For his part, Williams called her “Goddammit Red,” as in: “Goddammit Red, how do you know that?”—even as her red hair became tinged with silver.

Along with Williams, her favorite players were Bobby Doerr, Dom DiMaggio, and Johnny Pesky. She called them “my four baseball brothers.”

“She was just a perfect lady,” said DiMaggio in June 2000, after Dooley died at 87. “I remember so well when she presented us with our American League championship rings after we won in 1946. She was so thrilled. The Red Sox were practically her whole life.”

Dooley took at least one road trip with the team every year, and she claimed she’d seen five no-hitters. Despite her prime location, she fielded only one foul ball—a pop-up off the bat of Sox outfielder Carroll Hardy in the early 1960s. She broke two fingers in the effort and never attempted to catch another.

Jim Rice was a favorite in the 1970s and 1980s, and later on, she took to Nomar Garciaparra. “Nomar would give her a wink when he came into the on-deck circle,” said David Leary, her grandnephew.

Her strongest negative feelings were reserved for the team in pinstripes.

“I despised the Yankees,” she said, “because they gave us so much trouble. They always beat us, always.” Joe DiMaggio, Phil Rizzuto, and Mantle “were the only three Yankees who I tolerated, because of their great talent.”

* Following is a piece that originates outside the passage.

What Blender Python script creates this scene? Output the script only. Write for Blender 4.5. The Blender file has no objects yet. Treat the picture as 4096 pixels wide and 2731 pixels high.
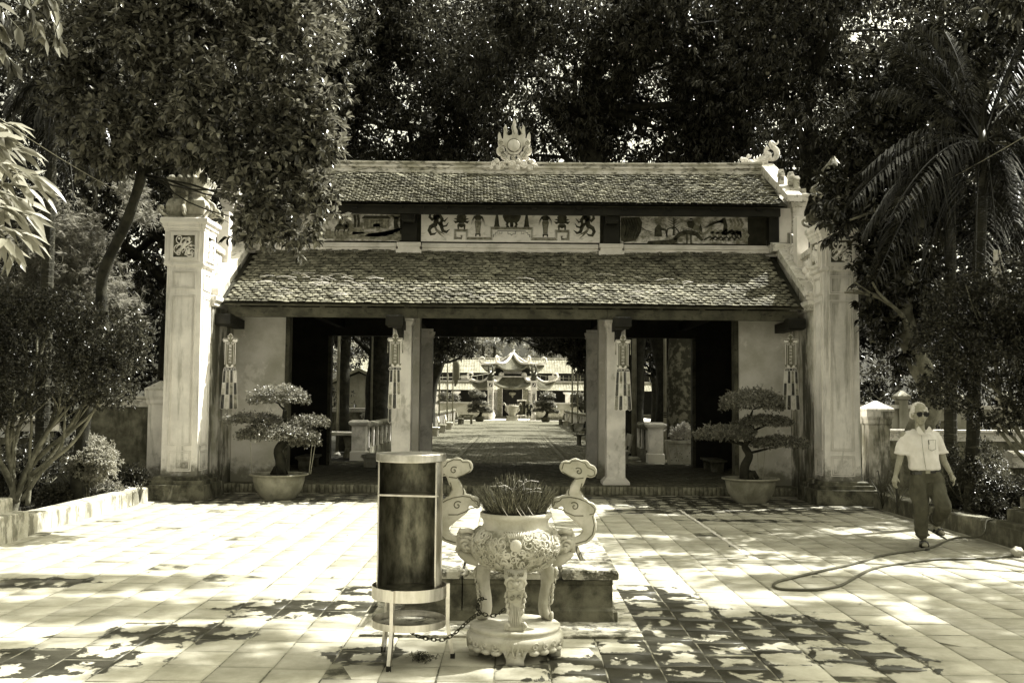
import bpy, bmesh, math, random
import numpy as np
from mathutils import Vector, Matrix, Euler

# ------------------------------------------------------------------ camera, sky, sun, exposure
SC = bpy.context.scene
COL = SC.collection
R = math.radians
random.seed(7)
rng = np.random.default_rng(7)

cam_d = bpy.data.cameras.new('camera')
cam = bpy.data.objects.new('camera', cam_d)
COL.objects.link(cam)
cam_d.sensor_width = 36.0
cam_d.lens = 35.16
cam_d.clip_start = 0.1
cam_d.clip_end = 900
CAM_POS = Vector((0, 0, 1.75))
CAM_ROT = Euler((R(90 + 3.385), 0, 0)).to_matrix() @ Matrix.Rotation(R(0.46), 3, 'Z')
cam.matrix_world = Matrix.Translation(CAM_POS) @ CAM_ROT.to_4x4()
SC.camera = cam

SUN_VEC = Vector((0.78, 0.36, 1.12)).normalized()       # towards the sun: right of the gate and a little behind it
SUN_EL = math.asin(SUN_VEC.z)
SUN_AZ = math.atan2(SUN_VEC.x, SUN_VEC.y)
W = bpy.data.worlds.new('World')
SC.world = W
W.use_nodes = True
wn = W.node_tree
wn.nodes.clear()
sky = wn.nodes.new('ShaderNodeTexSky')
sky.sky_type = 'NISHITA'
sky.sun_disc = False
sky.sun_elevation = SUN_EL
sky.sun_rotation = SUN_AZ
sky.dust_density = 4.0
bw = wn.nodes.new('ShaderNodeRGBToBW')
tn = wn.nodes.new('ShaderNodeMix')
tn.data_type = 'RGBA'; tn.blend_type = 'MULTIPLY'; tn.inputs[0].default_value = 1.0
tn.inputs[7].default_value = (1.0, 0.968, 0.76, 1)       # the photograph is a sepia monochrome
bg = wn.nodes.new('ShaderNodeBackground')
bg.inputs[1].default_value = 0.145
wo = wn.nodes.new('ShaderNodeOutputWorld')
wn.links.new(sky.outputs[0], bw.inputs[0])
wn.links.new(bw.outputs[0], tn.inputs[6])
wn.links.new(tn.outputs[2], bg.inputs[0])
wn.links.new(bg.outputs[0], wo.inputs[0])

sun_d = bpy.data.lights.new('sun', 'SUN')
sun_d.energy = 5.0
sun_d.angle = R(0.5)
sun_d.color = (1.0, 0.98, 0.91)
sun = bpy.data.objects.new('sun', sun_d)
COL.objects.link(sun)
sun.rotation_euler = SUN_VEC.to_track_quat('Z', 'Y').to_euler()
sun.location = (20, 5, 30)

SC.view_settings.view_transform = 'Standard'
SC.view_settings.look = 'None'
SC.view_settings.exposure = 1.6
SC.view_settings.gamma = 1.0
SC.view_settings.use_curve_mapping = False
SC.cycles.max_bounces = 7
SC.cycles.transparent_max_bounces = 6

# ------------------------------------------------------------------ helpers
def at(px, py, Y):
    """The point of the place that lies at depth Y and is seen at this spot of the 4096 px photograph."""
    d = CAM_ROT @ Vector(((px - 2048) / 4000.0, (1365.5 - py) / 4000.0, -1.0))
    return CAM_POS + d * (Y / d.y)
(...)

“The fans are really baseball, not the players,” Dooley said when a strike marred the 1994 and 1995 seasons. “You can always get someone to play ball—it doesn’t have to be someone who gets $4 million to work two hours a day.” A moment later, she added with a grin, “I wonder if I’m going to need a bodyguard to get back into that park.”

Dooley once explained her position thusly: “I do not consider myself a fan. I am a friend of the Red Sox.” An anecdote from her nephew, Owen Boyd, backed up that statement.

Boyd was at a game with Dooley when she directed him to dial a number for her on his cell phone. To his astonishment, “Happy birthday, Theodore” were the next words out of her mouth.

“You know Ted Williams?” Boyd asked in amazement.

“More importantly,” she replied, “Ted Williams knows me.”